Я помню первую картину Юры, которую он снял вместе с Георгием Победоносцевым, -- "Случай в тайге". Эта картина, честно говоря, как-то разочаровала, даже на семейных праздниках было неловко затевать разговор о ней, да и Юра был немногословен по ее поводу. А я-то об этом вспоминаю вот почему -- я тогда впервые услышал слово "вырезали". Оказывается, из картины вырезали самое главное, там действительно был "случай в тайге", когда, скажем схематично, отрицательный герой покушался на героя положительного. Так вот сам-то случай вырезали, осталась какая-то странная история, где конфликт вроде назревает, потом что-то происходит за кадром, но это покушение на героя переведено уже в разряд стихийного бедствия, плутаний по тайге, из-за чего -- неизвестно. Вырезали, и как будто так и было. А молодым авторам пришлось выслушивать и критику, и эпиграммы типа "Видна тайга, тайга дремучая, а за тайгой не видно случая". Вот что всегда обидно для художника, который вынужден подписывать своим именем искалеченное произведение. Потом была у Егорова картина "Море студеное" -- его первая самостоятельная работа. Картина имела успех, в ней снимались Николай Крючков, Михаил Кузнецов, Геннадий Юдин и дебютантка Эльза Леждей. Но для меня этот фильм еще примечателен тем, что я впервые наблюдал съемки.
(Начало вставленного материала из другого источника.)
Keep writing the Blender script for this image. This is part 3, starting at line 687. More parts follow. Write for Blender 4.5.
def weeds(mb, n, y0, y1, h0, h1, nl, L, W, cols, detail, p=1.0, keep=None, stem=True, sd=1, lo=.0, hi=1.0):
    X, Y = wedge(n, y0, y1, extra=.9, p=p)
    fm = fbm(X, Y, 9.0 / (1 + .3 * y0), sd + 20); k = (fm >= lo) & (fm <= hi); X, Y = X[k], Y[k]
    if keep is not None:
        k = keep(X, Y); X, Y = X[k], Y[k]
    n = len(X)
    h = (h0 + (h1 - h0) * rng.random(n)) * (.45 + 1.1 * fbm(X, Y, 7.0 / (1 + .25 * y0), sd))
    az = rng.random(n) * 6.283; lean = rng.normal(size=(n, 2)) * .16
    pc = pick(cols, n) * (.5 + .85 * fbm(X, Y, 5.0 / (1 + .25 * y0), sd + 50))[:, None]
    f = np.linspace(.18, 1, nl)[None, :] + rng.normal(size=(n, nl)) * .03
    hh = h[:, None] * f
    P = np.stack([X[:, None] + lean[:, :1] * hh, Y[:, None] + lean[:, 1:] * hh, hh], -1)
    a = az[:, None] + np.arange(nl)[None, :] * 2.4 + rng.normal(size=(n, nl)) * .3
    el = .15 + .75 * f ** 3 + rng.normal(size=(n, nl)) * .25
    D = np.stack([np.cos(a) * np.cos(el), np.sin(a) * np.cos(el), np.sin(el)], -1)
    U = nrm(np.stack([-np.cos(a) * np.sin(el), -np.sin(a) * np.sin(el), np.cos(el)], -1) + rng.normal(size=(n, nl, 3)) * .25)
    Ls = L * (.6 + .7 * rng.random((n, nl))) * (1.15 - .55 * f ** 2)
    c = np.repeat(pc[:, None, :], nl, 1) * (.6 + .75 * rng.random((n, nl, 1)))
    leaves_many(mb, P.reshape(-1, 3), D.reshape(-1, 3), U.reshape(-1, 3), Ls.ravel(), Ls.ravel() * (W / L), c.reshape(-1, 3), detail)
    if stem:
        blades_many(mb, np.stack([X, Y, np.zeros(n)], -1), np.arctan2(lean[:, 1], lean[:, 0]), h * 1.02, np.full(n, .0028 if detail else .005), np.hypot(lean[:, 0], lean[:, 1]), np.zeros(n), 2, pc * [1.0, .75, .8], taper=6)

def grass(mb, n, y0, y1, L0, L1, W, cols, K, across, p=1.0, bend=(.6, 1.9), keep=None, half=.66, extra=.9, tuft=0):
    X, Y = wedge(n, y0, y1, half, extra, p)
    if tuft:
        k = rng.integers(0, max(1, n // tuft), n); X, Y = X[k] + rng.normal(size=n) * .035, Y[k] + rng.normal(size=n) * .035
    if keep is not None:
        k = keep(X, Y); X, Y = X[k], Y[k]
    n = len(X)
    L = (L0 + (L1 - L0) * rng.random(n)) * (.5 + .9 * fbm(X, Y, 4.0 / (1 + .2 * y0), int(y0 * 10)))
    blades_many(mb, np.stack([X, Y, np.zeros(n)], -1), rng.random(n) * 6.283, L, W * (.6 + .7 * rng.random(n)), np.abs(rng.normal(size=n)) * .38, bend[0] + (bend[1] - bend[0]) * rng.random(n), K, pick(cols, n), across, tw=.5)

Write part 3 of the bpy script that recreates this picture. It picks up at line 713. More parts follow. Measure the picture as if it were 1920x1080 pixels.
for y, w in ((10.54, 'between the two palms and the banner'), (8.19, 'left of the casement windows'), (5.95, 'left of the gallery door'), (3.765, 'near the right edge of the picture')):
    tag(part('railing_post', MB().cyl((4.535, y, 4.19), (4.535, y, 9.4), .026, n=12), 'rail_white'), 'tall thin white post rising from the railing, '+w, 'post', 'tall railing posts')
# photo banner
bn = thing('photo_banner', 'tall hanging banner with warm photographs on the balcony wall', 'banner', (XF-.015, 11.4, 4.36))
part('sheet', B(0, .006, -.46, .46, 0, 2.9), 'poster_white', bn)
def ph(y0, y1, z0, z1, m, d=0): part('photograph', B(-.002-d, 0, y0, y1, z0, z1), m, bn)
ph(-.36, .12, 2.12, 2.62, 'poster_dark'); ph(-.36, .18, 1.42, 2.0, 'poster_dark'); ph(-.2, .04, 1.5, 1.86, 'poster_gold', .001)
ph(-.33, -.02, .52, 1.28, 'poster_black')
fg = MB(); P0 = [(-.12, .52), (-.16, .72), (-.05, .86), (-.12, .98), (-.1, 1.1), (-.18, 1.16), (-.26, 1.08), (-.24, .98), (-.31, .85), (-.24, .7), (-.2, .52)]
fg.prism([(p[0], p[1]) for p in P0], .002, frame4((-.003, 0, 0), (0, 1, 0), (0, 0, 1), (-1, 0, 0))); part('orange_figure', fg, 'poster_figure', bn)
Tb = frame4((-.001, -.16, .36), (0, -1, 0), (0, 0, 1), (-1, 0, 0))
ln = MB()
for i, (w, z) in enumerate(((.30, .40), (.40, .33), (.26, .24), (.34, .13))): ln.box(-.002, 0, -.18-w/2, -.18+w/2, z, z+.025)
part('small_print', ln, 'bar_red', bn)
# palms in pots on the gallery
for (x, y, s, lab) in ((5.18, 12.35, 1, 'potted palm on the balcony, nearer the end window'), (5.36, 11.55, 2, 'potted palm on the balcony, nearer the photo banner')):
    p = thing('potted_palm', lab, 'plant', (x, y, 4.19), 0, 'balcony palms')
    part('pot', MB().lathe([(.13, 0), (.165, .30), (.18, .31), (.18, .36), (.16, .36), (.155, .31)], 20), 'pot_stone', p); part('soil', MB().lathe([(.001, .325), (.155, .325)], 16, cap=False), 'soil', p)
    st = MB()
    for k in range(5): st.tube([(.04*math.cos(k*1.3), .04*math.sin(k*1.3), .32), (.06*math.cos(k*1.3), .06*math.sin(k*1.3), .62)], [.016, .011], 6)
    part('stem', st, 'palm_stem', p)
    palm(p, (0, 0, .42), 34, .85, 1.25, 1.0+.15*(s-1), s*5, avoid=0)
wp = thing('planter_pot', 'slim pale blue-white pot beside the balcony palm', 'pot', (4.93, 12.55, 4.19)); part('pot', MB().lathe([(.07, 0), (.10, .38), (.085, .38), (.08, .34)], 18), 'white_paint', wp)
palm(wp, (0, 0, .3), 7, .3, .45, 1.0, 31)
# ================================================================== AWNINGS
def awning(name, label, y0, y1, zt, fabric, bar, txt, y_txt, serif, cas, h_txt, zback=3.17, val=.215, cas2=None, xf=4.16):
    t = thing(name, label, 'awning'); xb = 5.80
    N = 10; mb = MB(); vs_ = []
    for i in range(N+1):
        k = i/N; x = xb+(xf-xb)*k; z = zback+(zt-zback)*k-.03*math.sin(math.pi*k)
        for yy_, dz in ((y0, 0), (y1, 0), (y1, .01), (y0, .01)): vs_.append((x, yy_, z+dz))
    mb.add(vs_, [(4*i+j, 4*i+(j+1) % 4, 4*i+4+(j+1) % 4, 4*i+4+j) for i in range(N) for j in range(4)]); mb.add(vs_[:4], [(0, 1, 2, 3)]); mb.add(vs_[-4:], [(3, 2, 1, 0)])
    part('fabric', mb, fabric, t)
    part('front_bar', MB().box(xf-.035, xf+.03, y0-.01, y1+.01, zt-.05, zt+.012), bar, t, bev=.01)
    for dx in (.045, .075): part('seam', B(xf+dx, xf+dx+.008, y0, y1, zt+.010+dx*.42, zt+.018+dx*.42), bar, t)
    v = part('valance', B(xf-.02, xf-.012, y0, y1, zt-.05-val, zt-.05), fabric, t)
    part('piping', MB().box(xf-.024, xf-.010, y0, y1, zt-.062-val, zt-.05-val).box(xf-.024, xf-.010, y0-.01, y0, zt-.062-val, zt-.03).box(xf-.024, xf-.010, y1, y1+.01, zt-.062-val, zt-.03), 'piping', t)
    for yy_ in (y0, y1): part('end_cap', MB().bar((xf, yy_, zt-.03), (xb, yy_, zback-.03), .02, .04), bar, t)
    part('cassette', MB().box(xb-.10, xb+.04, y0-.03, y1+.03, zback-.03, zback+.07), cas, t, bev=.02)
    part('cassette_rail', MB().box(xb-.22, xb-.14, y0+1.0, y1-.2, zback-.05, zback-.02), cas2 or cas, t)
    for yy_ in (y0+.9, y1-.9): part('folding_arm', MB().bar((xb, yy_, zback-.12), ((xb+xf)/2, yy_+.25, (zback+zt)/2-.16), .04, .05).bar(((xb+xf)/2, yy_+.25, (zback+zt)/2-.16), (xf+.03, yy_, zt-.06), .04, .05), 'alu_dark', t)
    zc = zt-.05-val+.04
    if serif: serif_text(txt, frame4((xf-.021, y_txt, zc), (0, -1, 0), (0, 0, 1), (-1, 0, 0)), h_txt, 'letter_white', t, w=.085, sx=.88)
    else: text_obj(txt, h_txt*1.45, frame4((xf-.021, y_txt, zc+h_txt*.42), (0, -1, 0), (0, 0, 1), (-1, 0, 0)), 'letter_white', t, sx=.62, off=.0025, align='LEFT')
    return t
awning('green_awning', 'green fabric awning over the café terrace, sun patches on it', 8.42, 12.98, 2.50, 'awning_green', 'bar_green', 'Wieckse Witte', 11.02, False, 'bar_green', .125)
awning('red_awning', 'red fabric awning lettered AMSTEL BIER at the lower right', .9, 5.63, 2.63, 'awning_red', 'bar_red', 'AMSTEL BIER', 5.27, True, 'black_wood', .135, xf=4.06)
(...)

Это происходило на Киностудии имени Горького.

Я начал в это время читать все, что было связано с кино, и, уже кончая десятый класс, знал многое из того, что можно было тогда узнать. "Основы кинорежиссуры" Л.Кулешова и другие труды, в основном книги режиссеров. В среде ученых, в среде критиков все только-только складывалось, все только еще обещало быть.

А я пришпорил судьбу и в один прекрасный момент решил, что пойду во ВГИК на режиссерский факультет.